I used to have a dentist that was extremely friendly, I wouldn’t mind bar hopping with him. We chatted for 10 minutes before he went to work. Years later I found out that his work was terrible. I was blinded by his receptionist, his demeanor, the overall vibe. My current dentist barely talks. If I’m lucky, he has 5 words for me all day. But he does the work. Maybe the best work in the business.

I don’t care if my mechanic calls me on my birthday. I want him to do the work.

I don’t care if my mortgage broker loves the same movies. I want her to do the work.

Clients want agencies to solve problems.

The advertising doesn’t work. The product doesn’t sell.

So, the CMO gets orders from the CEO to fix marketing/advertising. The CMO has to find an agency to spend millions of dollars with. If I was a CMO, the last thing I’d be worried about is the culture, the fit, the perks. I wouldn’t care who I liked. I’d be looking at the work. At the expertise. The experience. What they have done. Not the charisma, their smiles, the hot latte.

Years ago, Washington Mutual ran the Whoo-Hoo campaign: The idea being that Washington Mutual was so good, all associates and customers should just shout out “Whoo-Hoo” all day. Employees greeted you with a handshake, they wanted to be your best friend and each hour, on the hour, employees got up to scream “Whoo-Hoo” in the middle of any transaction. Washington Mutual wanted to be liked. And they disappeared a few years ago.

Don’t try to be liked. Be competent.


My first job in advertising lasted two weeks. I was assigned to a dog food account, had to rewrite can copy, trade ads, brochures – almost everything. I was dreaming of creating amazing commercials and the reality was a 80 words of can copy.

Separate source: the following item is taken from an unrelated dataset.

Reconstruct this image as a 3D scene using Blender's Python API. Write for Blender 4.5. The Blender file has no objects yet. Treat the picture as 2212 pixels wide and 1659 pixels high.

There were no concepts, no strategies, no deep thinking. Just shipping work, hour after hour, day after day. Later in my career, I spent sometimes months to develop one campaign. The first two weeks of my advertising career, I shipped more than 50 items.

4 days in, I had to write an ad for a national pet magazine, my first chance to communicate with hundreds of thousands readers. I worked on this ad for 3 days, spent the weekend in the office. When I showed the ad to my Creative Director it was a huge mess. He dropped on my desk and muttered : “You worked it to death.” He asked me to start fresh.

I never forgot this advice. I’ve worked on web sites that felt like they were worked to death. Commercials that were worked to death. Copy, projects, campaigns.

When your creative product feels worked over, it is not good.

I was happy to leave after 2 weeks to start my career in a creative agency, including pay cut. I felt more at home in my new home. But I never forgot the lesson I learned in my first advertising job.


I was meeting with an advertising agency and one of the team members talked constantly about new insights. After we explored his insight, it seemed to me he was talking about an observation not an insight.

I’ve seen the word on job descriptions, data aggregators claim to produce insights, clients request them and agencies claim to produce them.

The word ‘insight’ is a case of over-promising and under-delivering

One explanation for the insight inflation is organizational: The executives responsible for producing insights are often located in the research and data aggregation department, trying to find small gems that may affect marketing. This can be on the client side or done through planners in the agency.  The other reason is that people believe everybody can observe but not many can be insightful

So, what’s the difference between an observation versus an insight?

Determining that new homeowners are more likely to buy a new car is an observation.

Understanding that putting snacks at the checkout register will increase sales dramatically because parents want to calm down/reward their kids is an observation.

According to, an insight is an instance of apprehending the true nature of a thing, especially through intuitive understanding. I’ve been working in advertising for more than 15 years and I haven’t encountered many insights. I don’t mind it because I’d rather reserve light bulb moments for science.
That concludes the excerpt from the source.